Your task is to write out the complete listing exactly as it is shown.

══════════

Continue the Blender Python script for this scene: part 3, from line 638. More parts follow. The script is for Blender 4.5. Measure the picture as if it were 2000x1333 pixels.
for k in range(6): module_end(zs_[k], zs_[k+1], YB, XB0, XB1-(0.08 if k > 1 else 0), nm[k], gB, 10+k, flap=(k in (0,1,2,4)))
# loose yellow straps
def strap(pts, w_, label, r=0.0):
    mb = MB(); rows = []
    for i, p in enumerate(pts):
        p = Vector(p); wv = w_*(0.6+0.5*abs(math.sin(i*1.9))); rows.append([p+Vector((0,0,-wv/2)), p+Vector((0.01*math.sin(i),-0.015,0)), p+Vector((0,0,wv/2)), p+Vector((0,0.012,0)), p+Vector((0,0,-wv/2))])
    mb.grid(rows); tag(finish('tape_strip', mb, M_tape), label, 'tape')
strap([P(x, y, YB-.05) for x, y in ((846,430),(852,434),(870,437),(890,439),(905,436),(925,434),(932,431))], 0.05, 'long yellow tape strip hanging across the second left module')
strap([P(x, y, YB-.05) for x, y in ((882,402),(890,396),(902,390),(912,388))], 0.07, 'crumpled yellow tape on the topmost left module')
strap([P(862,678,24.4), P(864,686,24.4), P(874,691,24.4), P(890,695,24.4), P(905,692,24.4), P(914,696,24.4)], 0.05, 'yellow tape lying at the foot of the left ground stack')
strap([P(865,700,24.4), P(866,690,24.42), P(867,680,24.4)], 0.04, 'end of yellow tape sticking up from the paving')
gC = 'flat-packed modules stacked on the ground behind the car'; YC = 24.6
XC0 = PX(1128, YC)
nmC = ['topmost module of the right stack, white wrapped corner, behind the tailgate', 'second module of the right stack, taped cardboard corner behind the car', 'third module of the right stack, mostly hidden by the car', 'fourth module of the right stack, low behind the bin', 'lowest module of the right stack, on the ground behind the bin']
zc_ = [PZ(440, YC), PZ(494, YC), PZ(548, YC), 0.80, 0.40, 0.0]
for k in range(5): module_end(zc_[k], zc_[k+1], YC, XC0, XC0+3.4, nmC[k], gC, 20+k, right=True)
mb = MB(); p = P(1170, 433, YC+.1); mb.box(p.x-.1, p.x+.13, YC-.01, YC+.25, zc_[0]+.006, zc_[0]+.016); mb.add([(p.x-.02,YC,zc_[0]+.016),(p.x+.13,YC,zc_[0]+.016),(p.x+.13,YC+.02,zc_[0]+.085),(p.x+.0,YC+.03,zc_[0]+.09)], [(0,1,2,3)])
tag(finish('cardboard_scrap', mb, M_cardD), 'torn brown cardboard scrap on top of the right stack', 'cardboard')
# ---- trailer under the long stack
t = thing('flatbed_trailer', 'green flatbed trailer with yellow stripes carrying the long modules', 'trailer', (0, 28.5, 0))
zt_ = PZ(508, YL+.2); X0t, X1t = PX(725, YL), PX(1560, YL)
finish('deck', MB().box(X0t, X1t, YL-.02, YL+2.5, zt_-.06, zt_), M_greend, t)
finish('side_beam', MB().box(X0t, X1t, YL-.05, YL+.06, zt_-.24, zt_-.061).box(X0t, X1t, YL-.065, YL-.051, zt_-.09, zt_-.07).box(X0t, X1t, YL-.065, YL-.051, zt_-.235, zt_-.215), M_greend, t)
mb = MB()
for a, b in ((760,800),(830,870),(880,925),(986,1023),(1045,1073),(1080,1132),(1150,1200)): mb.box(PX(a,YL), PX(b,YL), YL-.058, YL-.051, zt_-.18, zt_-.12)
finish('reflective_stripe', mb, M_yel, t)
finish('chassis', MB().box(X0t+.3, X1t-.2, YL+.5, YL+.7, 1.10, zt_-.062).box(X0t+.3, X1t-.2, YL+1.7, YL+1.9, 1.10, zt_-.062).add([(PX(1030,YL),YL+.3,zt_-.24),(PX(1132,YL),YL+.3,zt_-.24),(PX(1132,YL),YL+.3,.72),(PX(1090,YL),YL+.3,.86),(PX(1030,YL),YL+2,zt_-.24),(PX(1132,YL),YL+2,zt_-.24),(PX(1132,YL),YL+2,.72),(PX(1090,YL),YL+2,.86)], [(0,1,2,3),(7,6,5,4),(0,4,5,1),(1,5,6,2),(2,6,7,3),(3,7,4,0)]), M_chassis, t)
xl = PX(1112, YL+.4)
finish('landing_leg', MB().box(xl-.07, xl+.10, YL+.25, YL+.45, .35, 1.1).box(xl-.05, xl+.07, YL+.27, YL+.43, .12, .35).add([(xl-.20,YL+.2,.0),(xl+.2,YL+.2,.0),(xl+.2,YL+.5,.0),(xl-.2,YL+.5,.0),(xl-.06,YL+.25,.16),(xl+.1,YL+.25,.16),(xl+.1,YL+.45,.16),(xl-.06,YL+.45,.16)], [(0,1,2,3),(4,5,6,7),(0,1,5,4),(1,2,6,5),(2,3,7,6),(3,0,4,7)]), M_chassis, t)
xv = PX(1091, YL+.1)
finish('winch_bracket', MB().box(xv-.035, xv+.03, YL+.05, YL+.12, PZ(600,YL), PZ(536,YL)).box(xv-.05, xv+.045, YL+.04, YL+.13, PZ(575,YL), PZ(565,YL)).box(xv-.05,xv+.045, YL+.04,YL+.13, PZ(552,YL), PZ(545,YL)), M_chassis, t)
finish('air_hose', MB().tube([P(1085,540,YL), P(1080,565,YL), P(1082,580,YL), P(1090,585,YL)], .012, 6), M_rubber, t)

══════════

• [SOLUTION FOR THIS EXERCISE]:
Continue the Blender Python script for this scene: part 3, from line 638. More parts follow. The script is for Blender 4.5. Measure the picture as if it were 2000x1333 pixels.
for k in range(6): module_end(zs_[k], zs_[k+1], YB, XB0, XB1-(0.08 if k > 1 else 0), nm[k], gB, 10+k, flap=(k in (0,1,2,4)))
# loose yellow straps
def strap(pts, w_, label, r=0.0):
    mb = MB(); rows = []
    for i, p in enumerate(pts):
        p = Vector(p); wv = w_*(0.6+0.5*abs(math.sin(i*1.9))); rows.append([p+Vector((0,0,-wv/2)), p+Vector((0.01*math.sin(i),-0.015,0)), p+Vector((0,0,wv/2)), p+Vector((0,0.012,0)), p+Vector((0,0,-wv/2))])
    mb.grid(rows); tag(finish('tape_strip', mb, M_tape), label, 'tape')
strap([P(x, y, YB-.05) for x, y in ((846,430),(852,434),(870,437),(890,439),(905,436),(925,434),(932,431))], 0.05, 'long yellow tape strip hanging across the second left module')
strap([P(x, y, YB-.05) for x, y in ((882,402),(890,396),(902,390),(912,388))], 0.07, 'crumpled yellow tape on the topmost left module')
strap([P(862,678,24.4), P(864,686,24.4), P(874,691,24.4), P(890,695,24.4), P(905,692,24.4), P(914,696,24.4)], 0.05, 'yellow tape lying at the foot of the left ground stack')
strap([P(865,700,24.4), P(866,690,24.42), P(867,680,24.4)], 0.04, 'end of yellow tape sticking up from the paving')
gC = 'flat-packed modules stacked on the ground behind the car'; YC = 24.6
XC0 = PX(1128, YC)
nmC = ['topmost module of the right stack, white wrapped corner, behind the tailgate', 'second module of the right stack, taped cardboard corner behind the car', 'third module of the right stack, mostly hidden by the car', 'fourth module of the right stack, low behind the bin', 'lowest module of the right stack, on the ground behind the bin']
zc_ = [PZ(440, YC), PZ(494, YC), PZ(548, YC), 0.80, 0.40, 0.0]
for k in range(5): module_end(zc_[k], zc_[k+1], YC, XC0, XC0+3.4, nmC[k], gC, 20+k, right=True)
mb = MB(); p = P(1170, 433, YC+.1); mb.box(p.x-.1, p.x+.13, YC-.01, YC+.25, zc_[0]+.006, zc_[0]+.016); mb.add([(p.x-.02,YC,zc_[0]+.016),(p.x+.13,YC,zc_[0]+.016),(p.x+.13,YC+.02,zc_[0]+.085),(p.x+.0,YC+.03,zc_[0]+.09)], [(0,1,2,3)])
tag(finish('cardboard_scrap', mb, M_cardD), 'torn brown cardboard scrap on top of the right stack', 'cardboard')
# ---- trailer under the long stack
t = thing('flatbed_trailer', 'green flatbed trailer with yellow stripes carrying the long modules', 'trailer', (0, 28.5, 0))
zt_ = PZ(508, YL+.2); X0t, X1t = PX(725, YL), PX(1560, YL)
finish('deck', MB().box(X0t, X1t, YL-.02, YL+2.5, zt_-.06, zt_), M_greend, t)
finish('side_beam', MB().box(X0t, X1t, YL-.05, YL+.06, zt_-.24, zt_-.061).box(X0t, X1t, YL-.065, YL-.051, zt_-.09, zt_-.07).box(X0t, X1t, YL-.065, YL-.051, zt_-.235, zt_-.215), M_greend, t)
mb = MB()
for a, b in ((760,800),(830,870),(880,925),(986,1023),(1045,1073),(1080,1132),(1150,1200)): mb.box(PX(a,YL), PX(b,YL), YL-.058, YL-.051, zt_-.18, zt_-.12)
finish('reflective_stripe', mb, M_yel, t)
finish('chassis', MB().box(X0t+.3, X1t-.2, YL+.5, YL+.7, 1.10, zt_-.062).box(X0t+.3, X1t-.2, YL+1.7, YL+1.9, 1.10, zt_-.062).add([(PX(1030,YL),YL+.3,zt_-.24),(PX(1132,YL),YL+.3,zt_-.24),(PX(1132,YL),YL+.3,.72),(PX(1090,YL),YL+.3,.86),(PX(1030,YL),YL+2,zt_-.24),(PX(1132,YL),YL+2,zt_-.24),(PX(1132,YL),YL+2,.72),(PX(1090,YL),YL+2,.86)], [(0,1,2,3),(7,6,5,4),(0,4,5,1),(1,5,6,2),(2,6,7,3),(3,7,4,0)]), M_chassis, t)
xl = PX(1112, YL+.4)
finish('landing_leg', MB().box(xl-.07, xl+.10, YL+.25, YL+.45, .35, 1.1).box(xl-.05, xl+.07, YL+.27, YL+.43, .12, .35).add([(xl-.20,YL+.2,.0),(xl+.2,YL+.2,.0),(xl+.2,YL+.5,.0),(xl-.2,YL+.5,.0),(xl-.06,YL+.25,.16),(xl+.1,YL+.25,.16),(xl+.1,YL+.45,.16),(xl-.06,YL+.45,.16)], [(0,1,2,3),(4,5,6,7),(0,1,5,4),(1,2,6,5),(2,3,7,6),(3,0,4,7)]), M_chassis, t)
xv = PX(1091, YL+.1)
finish('winch_bracket', MB().box(xv-.035, xv+.03, YL+.05, YL+.12, PZ(600,YL), PZ(536,YL)).box(xv-.05, xv+.045, YL+.04, YL+.13, PZ(575,YL), PZ(565,YL)).box(xv-.05,xv+.045, YL+.04,YL+.13, PZ(552,YL), PZ(545,YL)), M_chassis, t)
finish('air_hose', MB().tube([P(1085,540,YL), P(1080,565,YL), P(1082,580,YL), P(1090,585,YL)], .012, 6), M_rubber, t)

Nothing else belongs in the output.